10 Iconic Pizza Types To Try Across America

New York Style

The quintessential New York pie features big, wide slices that encourage folding and often result in grease-stained clothing for the uninitiated. Ordered by the slice or whole, these hand-tossed beauties are most often light on the sauce and heavy on the cheese. Baked in coal or deck ovens, the New York version boasts a crunchy, yet pliable crust.


Over the past decade, Neapolitan-style pizza (authentic Italian and Americanized versions of it) has spread quickly across the country. Doughs that are allowed to ferment anywhere from a few hours to several days result in soft, digestible crusts with beautiful airy pockets that add a delightful crunch when they exit wood-burning ovens. Handled carefully and topped sparingly with fresh tomatoes, herbs and imported cheeses, this style has inspired many trips to Italy.


Neo-Neapolitan is a fairly new term that was introduced by master baker and author Peter Reinhart a few years ago. He suggests that using American unbleached bread flour instead of Italian flour in a Neapolitan pizza recipe will create the Neo-Neapolitan pizza. Furthermore, adding a bit of honey, sugar or agave nectar into the mix will produce a pie reminiscent of those you’ll find at historic pizzerias such as Frank Pepe’s, Sally’s, Totonno’s, and Lombardi’s.

Tomato Pie

On tomato pies, the sauce is the star of the show. Depending on the region, there are different types of pizza referred to as tomato pie. There’s the “reverse” pizza, which is your basic pizza (round or square), but with the placement of sauce and cheese reversed; a Philly tomato pie, which is a thick, square, room-temperature pizza topped with a thick sauce and a sprinkling of Parmesan or Romano cheese; and the hand-tossed Neo-Neapolitan style topped with tomato sauce, oregano, olive oil and just a dusting of cheese.

New Haven

Assisted by oil or coal-fueled ovens reaching temperatures topping 600 degrees, New Haven-style apizza (pronounced ah-beets by locals) delivers a charred crust reminiscent of a backyard grill. The typically misshapen pies are lightly topped with ingredients such as tomatoes, cheese, and sometimes clams, delivered on wax-covered sheet pans that offer a rewarding crunchy and chewy texture.

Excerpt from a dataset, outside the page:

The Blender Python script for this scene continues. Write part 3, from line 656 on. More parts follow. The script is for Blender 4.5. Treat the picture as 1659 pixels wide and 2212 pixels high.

Sicilian pizza is best recognized by its rectangular shape, one-to-two-inch crust, pillowy interior, and thick, crunchy base. Sicilian toppings are minimal, with tomato sauce placed above the cheese to hold it all together and ensure a well-cooked crust. Very similar to the Sicilian (but not as common to find), is the elusive Grandma, which presents itself as a thinner, crunchier version of the Sicilian.

Deep Dish

Diving into a deep dish pizza is not an easy undertaking. These one-to-two-inch thick giants of the pizza world are not available by the slice and often require a fork and knife to handle. It’s important to accept a few key facts when facing down a deep-dish pizza: 1) In most cases, you won’t be able to eat a whole one by yourself. 2) It’s best to order some veggies and meat to break up all the cheese. 3) Order ahead so you won’t have to wait 45 minutes for your pie (and it is a pie). Once you have the hang of it, you’ll appreciate the nuances of the flaky, buttery crust, hearty toppings and historic significance of this Chicago mainstay.


Not to be confused with deep-dish pizza, stuffed pizza sports a thin crowning layer of pizza dough used to seal all of the delectable ingredients in (think pot pie) and ensure extra structural support of the pizza. The final pie is then topped with a layer of rich tomato sauce and a light dusting of Parmesan.

Detroit Style

What do you get when you take a Sicilian-style pizza recipe and bake it in blue steel pans originally designed for the auto industry? Detroit-Style pizza, that’s what. The square pans act like a cast iron skillet to create a super crisp crunch on the crust, and bakers deliberately push the blend of mozzarella and Brick cheese up the deep interior sides of the pans to form an awesome caramelization. The result is a pan pizza on steroids. Traditionalists bake the pizza twice and put the sauce on last to ensure a perfectly crisp crust.

St. Louis

The St. Louis-style pizza is cracker thin all the way around, cut into squares (referred to as a party cut), with toppings that stretch all the way to the edge, a sweet sauce, and a regional cheese called Provel (a combination of cheddar, Swiss, provolone and liquid smoke). It’s easy eating—almost like a big plate of cheese and crackers.